Thursday, April 18, 2013

I-M-F LAUDS PH ECONOMIC GAINS BUT SAYS IT HASN’T TRICKLED DOWN TO NEEDY PINOYS


The IMF announced this morning the results of Article IV consultations (concluded last March 29) with the Philippines – and while they expressed satisfaction with the country’s impressive economic gains, they noted it’s not trickling down to Filipinos who need them the most.

It’s Spring in Washington DC and as surely as the blooming of delicate cherry blossoms, the world’s top financial managers are making their yearly pilgrimage to the World Bank and International Monetary Fund this week.

The Fund’s executive directors “commended the authorities’ prudent policies which have delivered strong macroeconomic outcomes and set the stage for favorable economic prospects for the near term.”

They commended the Bangko Sentral ng Pilipinas (BSP) for its “proactive” exercise of financial oversight powers, closing regulatory gaps, combating money laundering, expanding the tax base and improving collections and broadly fostering improved business climate.

“Efforts to improve tax administration and compliance, broaden the tax base, and reduce exemptions will be necessary to generate budgetary space for infrastructure and social spending.
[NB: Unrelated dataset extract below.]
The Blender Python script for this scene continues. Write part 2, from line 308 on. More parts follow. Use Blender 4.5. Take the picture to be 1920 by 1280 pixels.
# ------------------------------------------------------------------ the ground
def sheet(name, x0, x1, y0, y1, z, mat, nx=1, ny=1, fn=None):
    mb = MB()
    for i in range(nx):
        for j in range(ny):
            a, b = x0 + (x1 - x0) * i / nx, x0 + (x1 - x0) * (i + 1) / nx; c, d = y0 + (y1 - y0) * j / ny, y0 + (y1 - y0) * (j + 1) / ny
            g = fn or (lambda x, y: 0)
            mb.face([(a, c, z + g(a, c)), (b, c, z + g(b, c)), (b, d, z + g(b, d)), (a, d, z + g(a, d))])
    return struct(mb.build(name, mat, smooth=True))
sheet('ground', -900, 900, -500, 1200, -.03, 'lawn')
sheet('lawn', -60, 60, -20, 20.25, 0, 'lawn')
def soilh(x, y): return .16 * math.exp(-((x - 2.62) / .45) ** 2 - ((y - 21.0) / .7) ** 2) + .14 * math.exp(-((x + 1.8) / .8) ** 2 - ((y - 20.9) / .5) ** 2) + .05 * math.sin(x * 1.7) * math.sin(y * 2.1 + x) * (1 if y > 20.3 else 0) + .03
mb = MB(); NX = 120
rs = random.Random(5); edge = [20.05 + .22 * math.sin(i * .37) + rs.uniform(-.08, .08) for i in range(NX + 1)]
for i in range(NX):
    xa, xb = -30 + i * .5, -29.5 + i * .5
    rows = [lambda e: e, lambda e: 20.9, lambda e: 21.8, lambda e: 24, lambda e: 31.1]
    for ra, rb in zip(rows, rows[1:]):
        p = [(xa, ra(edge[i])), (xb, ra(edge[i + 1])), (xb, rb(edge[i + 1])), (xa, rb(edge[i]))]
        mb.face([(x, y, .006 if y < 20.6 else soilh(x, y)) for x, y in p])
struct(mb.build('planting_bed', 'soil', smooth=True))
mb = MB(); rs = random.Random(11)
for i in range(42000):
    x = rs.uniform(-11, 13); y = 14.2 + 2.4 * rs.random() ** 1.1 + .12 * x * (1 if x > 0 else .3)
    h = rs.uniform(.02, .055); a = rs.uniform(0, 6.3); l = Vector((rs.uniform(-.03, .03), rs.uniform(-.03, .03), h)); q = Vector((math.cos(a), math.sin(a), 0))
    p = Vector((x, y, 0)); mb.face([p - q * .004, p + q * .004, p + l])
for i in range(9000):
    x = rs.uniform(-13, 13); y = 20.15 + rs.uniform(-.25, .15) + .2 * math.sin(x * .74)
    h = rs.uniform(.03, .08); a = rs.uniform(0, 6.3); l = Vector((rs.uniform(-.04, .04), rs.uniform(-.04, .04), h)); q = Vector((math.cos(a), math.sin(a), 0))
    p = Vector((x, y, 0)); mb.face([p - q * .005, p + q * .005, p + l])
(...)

Recent increases in alcohol and tobacco excises are welcome steps in this direction,” the IMF board said in the statement.

They noted the “buoyant” financial and real estate markets as equity prices and bank credit rising while short-term T-bill rates are falling.

“The Philippine economy shrugged off weakness abroad to grow by more than 6 ½ percent while preserving internal and external stability,” they observed. “This reflected strong consumption and investment, fueled by exceptionally low interest rates and sustained remittances as well as continued export product diversification.”

Still, the Fund’s top executives said, “benefits have not permeated the broader population. Unemployment is around 6 ¾ percent – high from a regional perspective – and the poverty rate remains stubbornly elevated”.

Celia Reyes and Aubrey Tabuga of the Philippine Institute for Development Studies, writing for the East Asia Forum, explained that much of the economic growth is happening far from where the poor are – the rural farming communities that have been deteriorating. “The nature of growth must be inclusive,” they stressed, “with the poor participating and benefitting from growth.”

“The weak investment climate of poor infrastructure, limited competition due to tight restrictions on foreign investment and concentrated ownership, and continued red tape and corruption are seen as contributing factors,” the board said.

They called for further reforms to create more jobs through increased investments, improving infrastructure and enhancing governance. “Directors agreed that the expanded coverage of public health care, conditional cash transfers, and longer compulsory schooling would help meet immediate basic needs and support a more productive workforce,” they said.

The Social Weather Station (SWS) estimated that over 29 percent or about 8 million Filipinos were jobless in 2012. The government’s National Statistics Office (NSO) pegs it at about 7 percent or about 3 million relying on a different set of metrics.

To boost private investment, the Fund’s directors urged Philippine leaders to “relax limits on foreign ownership, execute public-private partnerships in a transparent manner, and strengthen the medium-term fiscal framework.”

They also warned the Philippines about the risks from “global uncertainties, volatile capital inflows, banks’ increasing exposure to some sectors, and the possibility of stretched asset prices.”

The Fund “stressed the importance of continued prudent policy implementation and stepped up reforms to bolster resilience, sustain high growth and reduce poverty.”

The IMF anticipates economic expansion to taper from 6.6 percent last year to about 6 percent this year.